I have a string
string = "width: 10px; height: 20px; whatever: 0px;";
I wish to change the height part to 50px and leave the rest in tact so that the end result looks like
string = "width: 10px; height: 50px; whatever: 0px;";
I have tried string.replace("height: .*px;", "height: 50px;"); however this doesn't appear to work.
Can someone help me please
Guilherme's answer is partially correct: you do need to pass in a regular expression. There's another problem with your regex, though: your repetition (.* right before px) is greedy: it will match everything it can. So if you have height: 20px; whatever: 0px, it will greedily match 20px; whatever: 0px (see how it consumed everything up to the last px?). You will have to change it to a lazy match by appending the repetition with a ?:
string.replace( /height: .*?px;/, "height: 50px;" );
To make it more robust still, you might want to account for a variable amount of whitespace, or if the height occurs at the end of the string (which I use a lookahead for):
string.replace( /height:\s*\d+px(?=;|$)/, 'height: 50px' );
Note I also used a digit specifier (\d) instead of the wildcard metacharacter (.). Obviously this will only work if height will always be specified in integer units.
You need to change the regexp to make it non-greedy
"width: 10px; height: 20px; whatever: 0px;".replace(/height: .*?px;/, "height: 50px;")

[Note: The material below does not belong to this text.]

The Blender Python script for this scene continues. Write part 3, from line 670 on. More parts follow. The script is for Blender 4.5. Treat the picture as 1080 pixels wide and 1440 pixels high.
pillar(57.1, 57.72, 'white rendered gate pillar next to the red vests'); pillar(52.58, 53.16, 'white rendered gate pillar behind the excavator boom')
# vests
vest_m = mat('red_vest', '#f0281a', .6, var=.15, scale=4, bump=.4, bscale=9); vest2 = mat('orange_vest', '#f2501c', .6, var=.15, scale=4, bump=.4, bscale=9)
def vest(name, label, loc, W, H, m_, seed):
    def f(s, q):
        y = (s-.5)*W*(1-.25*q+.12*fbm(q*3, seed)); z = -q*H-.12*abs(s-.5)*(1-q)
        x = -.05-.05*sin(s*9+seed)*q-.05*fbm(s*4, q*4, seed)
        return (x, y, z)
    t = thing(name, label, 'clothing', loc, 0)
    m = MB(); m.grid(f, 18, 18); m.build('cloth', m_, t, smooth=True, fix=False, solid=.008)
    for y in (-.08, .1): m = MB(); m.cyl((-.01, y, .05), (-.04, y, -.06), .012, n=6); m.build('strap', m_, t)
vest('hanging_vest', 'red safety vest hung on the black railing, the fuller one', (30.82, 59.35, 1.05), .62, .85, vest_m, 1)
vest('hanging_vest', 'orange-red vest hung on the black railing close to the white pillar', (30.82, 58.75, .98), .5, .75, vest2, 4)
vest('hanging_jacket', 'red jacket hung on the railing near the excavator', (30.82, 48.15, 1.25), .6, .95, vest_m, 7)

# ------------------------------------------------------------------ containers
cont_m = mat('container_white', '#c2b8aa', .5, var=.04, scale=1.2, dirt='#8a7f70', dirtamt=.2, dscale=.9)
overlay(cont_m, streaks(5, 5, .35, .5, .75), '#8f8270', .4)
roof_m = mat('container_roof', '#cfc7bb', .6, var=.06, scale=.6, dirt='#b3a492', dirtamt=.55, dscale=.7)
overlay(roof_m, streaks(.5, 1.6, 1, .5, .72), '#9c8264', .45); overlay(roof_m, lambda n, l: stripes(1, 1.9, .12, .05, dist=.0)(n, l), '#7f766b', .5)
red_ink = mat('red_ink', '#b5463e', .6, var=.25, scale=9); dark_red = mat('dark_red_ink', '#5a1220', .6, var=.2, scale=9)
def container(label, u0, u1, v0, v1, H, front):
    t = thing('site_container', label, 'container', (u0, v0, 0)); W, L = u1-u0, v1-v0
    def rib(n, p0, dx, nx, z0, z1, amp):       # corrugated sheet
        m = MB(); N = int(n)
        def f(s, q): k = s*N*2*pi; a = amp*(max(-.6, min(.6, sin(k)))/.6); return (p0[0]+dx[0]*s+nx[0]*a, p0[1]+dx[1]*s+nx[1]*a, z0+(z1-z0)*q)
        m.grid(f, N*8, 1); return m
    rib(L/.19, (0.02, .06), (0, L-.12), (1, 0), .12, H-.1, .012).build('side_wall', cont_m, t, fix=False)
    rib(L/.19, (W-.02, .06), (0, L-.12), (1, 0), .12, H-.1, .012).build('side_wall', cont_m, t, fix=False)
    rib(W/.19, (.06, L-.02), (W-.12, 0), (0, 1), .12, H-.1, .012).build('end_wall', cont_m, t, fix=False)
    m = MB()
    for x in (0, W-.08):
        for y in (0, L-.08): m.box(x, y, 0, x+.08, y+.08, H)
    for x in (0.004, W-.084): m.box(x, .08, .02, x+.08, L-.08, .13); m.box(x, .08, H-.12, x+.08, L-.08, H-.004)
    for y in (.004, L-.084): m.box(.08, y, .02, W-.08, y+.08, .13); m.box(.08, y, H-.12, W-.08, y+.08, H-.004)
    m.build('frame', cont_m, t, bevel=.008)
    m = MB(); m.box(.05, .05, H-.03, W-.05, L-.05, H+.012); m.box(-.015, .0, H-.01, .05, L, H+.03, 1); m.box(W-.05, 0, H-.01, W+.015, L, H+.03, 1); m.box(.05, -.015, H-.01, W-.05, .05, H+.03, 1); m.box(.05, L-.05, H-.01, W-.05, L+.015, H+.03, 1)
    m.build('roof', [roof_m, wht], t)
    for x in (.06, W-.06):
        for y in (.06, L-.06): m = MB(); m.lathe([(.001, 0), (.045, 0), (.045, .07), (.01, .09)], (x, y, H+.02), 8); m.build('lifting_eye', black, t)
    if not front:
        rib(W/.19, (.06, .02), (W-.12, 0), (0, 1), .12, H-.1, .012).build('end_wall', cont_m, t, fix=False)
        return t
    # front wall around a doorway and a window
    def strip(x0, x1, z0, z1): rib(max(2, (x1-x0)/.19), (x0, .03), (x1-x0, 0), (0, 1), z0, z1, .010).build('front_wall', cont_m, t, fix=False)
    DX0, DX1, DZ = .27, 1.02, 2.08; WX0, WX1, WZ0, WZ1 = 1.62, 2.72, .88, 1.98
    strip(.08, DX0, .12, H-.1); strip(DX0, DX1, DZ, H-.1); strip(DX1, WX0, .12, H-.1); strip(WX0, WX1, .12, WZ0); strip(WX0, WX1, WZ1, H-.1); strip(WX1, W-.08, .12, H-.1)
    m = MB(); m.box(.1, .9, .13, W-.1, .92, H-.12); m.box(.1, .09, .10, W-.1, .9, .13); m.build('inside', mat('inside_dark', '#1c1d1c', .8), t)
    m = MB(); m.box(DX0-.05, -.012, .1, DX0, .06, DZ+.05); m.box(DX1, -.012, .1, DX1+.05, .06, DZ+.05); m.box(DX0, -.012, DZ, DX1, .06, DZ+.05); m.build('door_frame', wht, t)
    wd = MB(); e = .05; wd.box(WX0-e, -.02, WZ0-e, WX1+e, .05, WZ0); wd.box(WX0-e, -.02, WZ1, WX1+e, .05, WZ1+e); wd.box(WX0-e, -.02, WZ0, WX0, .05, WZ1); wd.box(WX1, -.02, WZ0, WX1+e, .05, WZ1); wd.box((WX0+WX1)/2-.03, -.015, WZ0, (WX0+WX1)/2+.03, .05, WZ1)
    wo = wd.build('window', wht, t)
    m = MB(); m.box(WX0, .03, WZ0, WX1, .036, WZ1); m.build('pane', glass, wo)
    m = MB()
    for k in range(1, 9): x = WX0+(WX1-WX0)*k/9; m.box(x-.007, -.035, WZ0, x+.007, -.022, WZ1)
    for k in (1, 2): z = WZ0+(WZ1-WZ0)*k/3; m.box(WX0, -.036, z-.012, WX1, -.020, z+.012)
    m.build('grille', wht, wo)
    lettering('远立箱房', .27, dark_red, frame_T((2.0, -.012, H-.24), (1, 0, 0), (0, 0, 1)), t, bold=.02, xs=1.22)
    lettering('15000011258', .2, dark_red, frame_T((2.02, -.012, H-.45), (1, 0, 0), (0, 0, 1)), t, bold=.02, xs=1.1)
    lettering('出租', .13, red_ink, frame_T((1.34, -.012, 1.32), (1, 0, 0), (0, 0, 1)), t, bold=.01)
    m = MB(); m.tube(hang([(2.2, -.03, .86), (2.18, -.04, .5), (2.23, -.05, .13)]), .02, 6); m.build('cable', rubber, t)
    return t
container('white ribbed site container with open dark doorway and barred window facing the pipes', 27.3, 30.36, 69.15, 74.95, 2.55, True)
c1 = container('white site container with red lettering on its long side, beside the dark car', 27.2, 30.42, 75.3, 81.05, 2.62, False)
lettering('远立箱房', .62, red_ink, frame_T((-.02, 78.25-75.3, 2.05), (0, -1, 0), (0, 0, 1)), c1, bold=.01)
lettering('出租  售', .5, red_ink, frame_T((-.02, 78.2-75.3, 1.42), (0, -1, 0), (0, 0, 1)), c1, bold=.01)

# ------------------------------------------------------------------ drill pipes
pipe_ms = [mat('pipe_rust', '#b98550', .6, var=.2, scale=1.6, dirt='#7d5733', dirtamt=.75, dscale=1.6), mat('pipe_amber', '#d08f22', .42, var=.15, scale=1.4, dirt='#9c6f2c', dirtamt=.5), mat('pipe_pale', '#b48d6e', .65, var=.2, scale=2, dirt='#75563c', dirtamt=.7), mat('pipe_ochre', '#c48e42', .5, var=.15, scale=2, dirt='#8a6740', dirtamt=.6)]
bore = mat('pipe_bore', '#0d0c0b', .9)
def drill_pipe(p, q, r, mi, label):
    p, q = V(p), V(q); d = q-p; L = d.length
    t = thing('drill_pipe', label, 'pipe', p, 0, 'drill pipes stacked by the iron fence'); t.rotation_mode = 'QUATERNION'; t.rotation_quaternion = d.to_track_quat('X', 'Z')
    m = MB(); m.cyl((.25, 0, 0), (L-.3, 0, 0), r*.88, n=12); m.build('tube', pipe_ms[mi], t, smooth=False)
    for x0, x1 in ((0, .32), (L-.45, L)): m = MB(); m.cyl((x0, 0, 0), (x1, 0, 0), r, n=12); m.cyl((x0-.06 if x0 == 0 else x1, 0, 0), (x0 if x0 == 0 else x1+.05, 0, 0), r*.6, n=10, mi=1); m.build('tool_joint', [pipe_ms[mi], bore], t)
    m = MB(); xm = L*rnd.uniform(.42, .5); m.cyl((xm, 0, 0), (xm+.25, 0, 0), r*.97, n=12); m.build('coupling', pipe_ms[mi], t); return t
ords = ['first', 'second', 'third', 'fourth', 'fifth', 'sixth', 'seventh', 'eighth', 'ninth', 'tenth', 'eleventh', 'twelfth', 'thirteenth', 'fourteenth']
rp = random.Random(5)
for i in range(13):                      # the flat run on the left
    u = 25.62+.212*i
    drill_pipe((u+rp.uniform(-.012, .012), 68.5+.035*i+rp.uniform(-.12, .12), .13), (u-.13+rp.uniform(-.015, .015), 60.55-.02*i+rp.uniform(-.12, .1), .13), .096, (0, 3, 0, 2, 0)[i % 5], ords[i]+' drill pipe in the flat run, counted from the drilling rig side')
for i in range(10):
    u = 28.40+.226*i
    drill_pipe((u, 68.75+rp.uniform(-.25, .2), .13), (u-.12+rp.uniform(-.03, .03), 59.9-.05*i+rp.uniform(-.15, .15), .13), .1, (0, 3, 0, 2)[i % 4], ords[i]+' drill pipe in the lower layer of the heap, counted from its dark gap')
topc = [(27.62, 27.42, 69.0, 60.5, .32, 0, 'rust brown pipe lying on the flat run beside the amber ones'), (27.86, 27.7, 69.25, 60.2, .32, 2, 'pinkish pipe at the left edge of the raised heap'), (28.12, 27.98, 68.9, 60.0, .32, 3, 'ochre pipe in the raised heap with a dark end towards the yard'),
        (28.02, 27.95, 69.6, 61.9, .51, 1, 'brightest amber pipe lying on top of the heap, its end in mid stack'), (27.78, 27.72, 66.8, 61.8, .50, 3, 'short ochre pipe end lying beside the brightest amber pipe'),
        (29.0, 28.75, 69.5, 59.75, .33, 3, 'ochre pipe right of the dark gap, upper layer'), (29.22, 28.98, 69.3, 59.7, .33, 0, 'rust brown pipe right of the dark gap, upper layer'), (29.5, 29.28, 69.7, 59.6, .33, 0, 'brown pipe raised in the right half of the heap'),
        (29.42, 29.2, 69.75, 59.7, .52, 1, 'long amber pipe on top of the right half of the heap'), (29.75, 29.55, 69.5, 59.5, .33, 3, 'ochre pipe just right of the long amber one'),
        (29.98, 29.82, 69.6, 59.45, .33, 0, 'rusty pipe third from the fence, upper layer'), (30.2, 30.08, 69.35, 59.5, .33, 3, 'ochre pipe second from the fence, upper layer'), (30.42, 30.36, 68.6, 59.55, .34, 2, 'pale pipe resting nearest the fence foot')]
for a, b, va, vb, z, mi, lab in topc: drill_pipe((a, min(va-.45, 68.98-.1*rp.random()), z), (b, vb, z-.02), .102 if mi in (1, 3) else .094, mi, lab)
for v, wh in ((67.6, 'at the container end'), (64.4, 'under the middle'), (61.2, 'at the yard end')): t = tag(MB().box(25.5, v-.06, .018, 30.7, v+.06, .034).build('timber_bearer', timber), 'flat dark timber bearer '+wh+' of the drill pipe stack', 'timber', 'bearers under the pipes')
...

Note the question mark after star - that tells the regexp engine to find the shortest possible match, i.e. height: 20px; instead of the longest, height: 20px; whatever: 0px;
If you pass a string as the first argument of your replace method, it will try to replace your string literally. To use regular expressions, you must wrap it with the / character:
yourString = yourString.replace(/height: .*?px;/, "height: 50px;");
I agree with @JamesMontagne that maybe there is a better solution for what you are trying to do. It seems a bit hacky.